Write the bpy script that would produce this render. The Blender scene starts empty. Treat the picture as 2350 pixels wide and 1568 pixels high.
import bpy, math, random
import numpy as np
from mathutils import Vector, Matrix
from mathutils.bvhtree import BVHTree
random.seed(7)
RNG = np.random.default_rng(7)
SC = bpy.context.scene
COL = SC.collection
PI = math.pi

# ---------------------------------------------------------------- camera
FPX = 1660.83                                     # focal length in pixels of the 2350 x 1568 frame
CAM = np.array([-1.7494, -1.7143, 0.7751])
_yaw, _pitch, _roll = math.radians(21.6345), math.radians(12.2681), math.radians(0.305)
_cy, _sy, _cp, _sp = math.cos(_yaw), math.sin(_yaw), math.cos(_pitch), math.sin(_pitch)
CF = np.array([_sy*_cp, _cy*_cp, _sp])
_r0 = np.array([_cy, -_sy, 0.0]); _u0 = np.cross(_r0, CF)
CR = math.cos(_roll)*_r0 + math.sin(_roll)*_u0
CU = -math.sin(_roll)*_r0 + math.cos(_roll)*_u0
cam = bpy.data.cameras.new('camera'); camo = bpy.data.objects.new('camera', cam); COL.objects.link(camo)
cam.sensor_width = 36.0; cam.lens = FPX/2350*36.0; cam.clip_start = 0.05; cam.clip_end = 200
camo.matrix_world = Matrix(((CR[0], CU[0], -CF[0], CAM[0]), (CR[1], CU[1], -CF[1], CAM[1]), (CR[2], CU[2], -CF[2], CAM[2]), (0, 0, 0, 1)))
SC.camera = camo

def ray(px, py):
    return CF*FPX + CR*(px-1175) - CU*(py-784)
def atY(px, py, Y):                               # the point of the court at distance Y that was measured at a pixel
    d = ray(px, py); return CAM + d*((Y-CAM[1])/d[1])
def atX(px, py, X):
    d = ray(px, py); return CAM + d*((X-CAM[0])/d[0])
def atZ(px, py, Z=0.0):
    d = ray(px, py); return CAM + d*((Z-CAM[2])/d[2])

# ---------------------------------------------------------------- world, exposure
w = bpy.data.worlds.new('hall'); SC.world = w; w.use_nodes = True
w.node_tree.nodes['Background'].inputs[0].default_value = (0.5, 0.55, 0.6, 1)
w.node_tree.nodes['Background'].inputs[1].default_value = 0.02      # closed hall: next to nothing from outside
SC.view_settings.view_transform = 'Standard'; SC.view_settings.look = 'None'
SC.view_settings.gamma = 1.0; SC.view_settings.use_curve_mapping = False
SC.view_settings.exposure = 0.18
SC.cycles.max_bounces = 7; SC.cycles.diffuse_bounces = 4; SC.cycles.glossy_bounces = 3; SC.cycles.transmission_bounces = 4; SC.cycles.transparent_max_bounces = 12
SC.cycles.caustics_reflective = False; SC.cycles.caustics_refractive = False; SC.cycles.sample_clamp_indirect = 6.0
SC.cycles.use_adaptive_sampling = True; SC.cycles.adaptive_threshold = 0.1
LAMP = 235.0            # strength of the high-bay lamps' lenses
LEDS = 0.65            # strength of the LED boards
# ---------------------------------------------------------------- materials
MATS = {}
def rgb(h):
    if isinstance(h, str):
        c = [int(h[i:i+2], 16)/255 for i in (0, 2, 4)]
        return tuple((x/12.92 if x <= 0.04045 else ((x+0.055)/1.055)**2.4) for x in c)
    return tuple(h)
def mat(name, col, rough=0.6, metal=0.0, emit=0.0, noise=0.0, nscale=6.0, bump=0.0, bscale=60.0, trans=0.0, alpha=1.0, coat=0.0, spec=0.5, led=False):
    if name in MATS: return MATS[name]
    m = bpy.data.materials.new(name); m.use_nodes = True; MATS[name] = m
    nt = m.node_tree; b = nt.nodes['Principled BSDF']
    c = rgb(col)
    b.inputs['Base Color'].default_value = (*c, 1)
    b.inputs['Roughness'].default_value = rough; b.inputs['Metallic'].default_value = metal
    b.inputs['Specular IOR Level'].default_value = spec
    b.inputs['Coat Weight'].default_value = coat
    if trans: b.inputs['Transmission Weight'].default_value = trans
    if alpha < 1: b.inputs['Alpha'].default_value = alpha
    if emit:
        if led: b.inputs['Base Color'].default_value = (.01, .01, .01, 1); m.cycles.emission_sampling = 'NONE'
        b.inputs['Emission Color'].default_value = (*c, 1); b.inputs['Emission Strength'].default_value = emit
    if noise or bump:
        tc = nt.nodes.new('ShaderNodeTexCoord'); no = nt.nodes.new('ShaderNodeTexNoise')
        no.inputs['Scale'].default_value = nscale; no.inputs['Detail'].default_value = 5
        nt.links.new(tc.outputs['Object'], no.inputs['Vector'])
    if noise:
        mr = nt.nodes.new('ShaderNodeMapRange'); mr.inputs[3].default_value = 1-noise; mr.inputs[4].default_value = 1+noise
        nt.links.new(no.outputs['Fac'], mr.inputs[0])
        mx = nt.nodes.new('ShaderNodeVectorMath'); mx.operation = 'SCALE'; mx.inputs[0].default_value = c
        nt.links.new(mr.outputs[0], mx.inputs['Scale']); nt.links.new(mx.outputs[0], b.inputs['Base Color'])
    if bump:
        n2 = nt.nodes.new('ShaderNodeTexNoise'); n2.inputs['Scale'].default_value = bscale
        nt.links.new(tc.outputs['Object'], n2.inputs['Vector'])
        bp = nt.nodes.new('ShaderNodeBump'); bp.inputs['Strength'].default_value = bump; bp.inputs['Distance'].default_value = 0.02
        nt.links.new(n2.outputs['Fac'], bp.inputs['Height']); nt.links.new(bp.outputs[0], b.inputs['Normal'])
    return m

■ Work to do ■
Copy all of the data exactly.

■ Output of the exercise ■
Write the bpy script that would produce this render. The Blender scene starts empty. Treat the picture as 2350 pixels wide and 1568 pixels high.
import bpy, math, random
import numpy as np
from mathutils import Vector, Matrix
from mathutils.bvhtree import BVHTree
random.seed(7)
RNG = np.random.default_rng(7)
SC = bpy.context.scene
COL = SC.collection
PI = math.pi

# ---------------------------------------------------------------- camera
FPX = 1660.83                                     # focal length in pixels of the 2350 x 1568 frame
CAM = np.array([-1.7494, -1.7143, 0.7751])
_yaw, _pitch, _roll = math.radians(21.6345), math.radians(12.2681), math.radians(0.305)
_cy, _sy, _cp, _sp = math.cos(_yaw), math.sin(_yaw), math.cos(_pitch), math.sin(_pitch)
CF = np.array([_sy*_cp, _cy*_cp, _sp])
_r0 = np.array([_cy, -_sy, 0.0]); _u0 = np.cross(_r0, CF)
CR = math.cos(_roll)*_r0 + math.sin(_roll)*_u0
CU = -math.sin(_roll)*_r0 + math.cos(_roll)*_u0
cam = bpy.data.cameras.new('camera'); camo = bpy.data.objects.new('camera', cam); COL.objects.link(camo)
cam.sensor_width = 36.0; cam.lens = FPX/2350*36.0; cam.clip_start = 0.05; cam.clip_end = 200
camo.matrix_world = Matrix(((CR[0], CU[0], -CF[0], CAM[0]), (CR[1], CU[1], -CF[1], CAM[1]), (CR[2], CU[2], -CF[2], CAM[2]), (0, 0, 0, 1)))
SC.camera = camo

def ray(px, py):
    return CF*FPX + CR*(px-1175) - CU*(py-784)
def atY(px, py, Y):                               # the point of the court at distance Y that was measured at a pixel
    d = ray(px, py); return CAM + d*((Y-CAM[1])/d[1])
def atX(px, py, X):
    d = ray(px, py); return CAM + d*((X-CAM[0])/d[0])
def atZ(px, py, Z=0.0):
    d = ray(px, py); return CAM + d*((Z-CAM[2])/d[2])

# ---------------------------------------------------------------- world, exposure
w = bpy.data.worlds.new('hall'); SC.world = w; w.use_nodes = True
w.node_tree.nodes['Background'].inputs[0].default_value = (0.5, 0.55, 0.6, 1)
w.node_tree.nodes['Background'].inputs[1].default_value = 0.02      # closed hall: next to nothing from outside
SC.view_settings.view_transform = 'Standard'; SC.view_settings.look = 'None'
SC.view_settings.gamma = 1.0; SC.view_settings.use_curve_mapping = False
SC.view_settings.exposure = 0.18
SC.cycles.max_bounces = 7; SC.cycles.diffuse_bounces = 4; SC.cycles.glossy_bounces = 3; SC.cycles.transmission_bounces = 4; SC.cycles.transparent_max_bounces = 12
SC.cycles.caustics_reflective = False; SC.cycles.caustics_refractive = False; SC.cycles.sample_clamp_indirect = 6.0
SC.cycles.use_adaptive_sampling = True; SC.cycles.adaptive_threshold = 0.1
LAMP = 235.0            # strength of the high-bay lamps' lenses
LEDS = 0.65            # strength of the LED boards
# ---------------------------------------------------------------- materials
MATS = {}
def rgb(h):
    if isinstance(h, str):
        c = [int(h[i:i+2], 16)/255 for i in (0, 2, 4)]
        return tuple((x/12.92 if x <= 0.04045 else ((x+0.055)/1.055)**2.4) for x in c)
    return tuple(h)
def mat(name, col, rough=0.6, metal=0.0, emit=0.0, noise=0.0, nscale=6.0, bump=0.0, bscale=60.0, trans=0.0, alpha=1.0, coat=0.0, spec=0.5, led=False):
    if name in MATS: return MATS[name]
    m = bpy.data.materials.new(name); m.use_nodes = True; MATS[name] = m
    nt = m.node_tree; b = nt.nodes['Principled BSDF']
    c = rgb(col)
    b.inputs['Base Color'].default_value = (*c, 1)
    b.inputs['Roughness'].default_value = rough; b.inputs['Metallic'].default_value = metal
    b.inputs['Specular IOR Level'].default_value = spec
    b.inputs['Coat Weight'].default_value = coat
    if trans: b.inputs['Transmission Weight'].default_value = trans
    if alpha < 1: b.inputs['Alpha'].default_value = alpha
    if emit:
        if led: b.inputs['Base Color'].default_value = (.01, .01, .01, 1); m.cycles.emission_sampling = 'NONE'
        b.inputs['Emission Color'].default_value = (*c, 1); b.inputs['Emission Strength'].default_value = emit
    if noise or bump:
        tc = nt.nodes.new('ShaderNodeTexCoord'); no = nt.nodes.new('ShaderNodeTexNoise')
        no.inputs['Scale'].default_value = nscale; no.inputs['Detail'].default_value = 5
        nt.links.new(tc.outputs['Object'], no.inputs['Vector'])
    if noise:
        mr = nt.nodes.new('ShaderNodeMapRange'); mr.inputs[3].default_value = 1-noise; mr.inputs[4].default_value = 1+noise
        nt.links.new(no.outputs['Fac'], mr.inputs[0])
        mx = nt.nodes.new('ShaderNodeVectorMath'); mx.operation = 'SCALE'; mx.inputs[0].default_value = c
        nt.links.new(mr.outputs[0], mx.inputs['Scale']); nt.links.new(mx.outputs[0], b.inputs['Base Color'])
    if bump:
        n2 = nt.nodes.new('ShaderNodeTexNoise'); n2.inputs['Scale'].default_value = bscale
        nt.links.new(tc.outputs['Object'], n2.inputs['Vector'])
        bp = nt.nodes.new('ShaderNodeBump'); bp.inputs['Strength'].default_value = bump; bp.inputs['Distance'].default_value = 0.02
        nt.links.new(n2.outputs['Fac'], bp.inputs['Height']); nt.links.new(bp.outputs[0], b.inputs['Normal'])
    return m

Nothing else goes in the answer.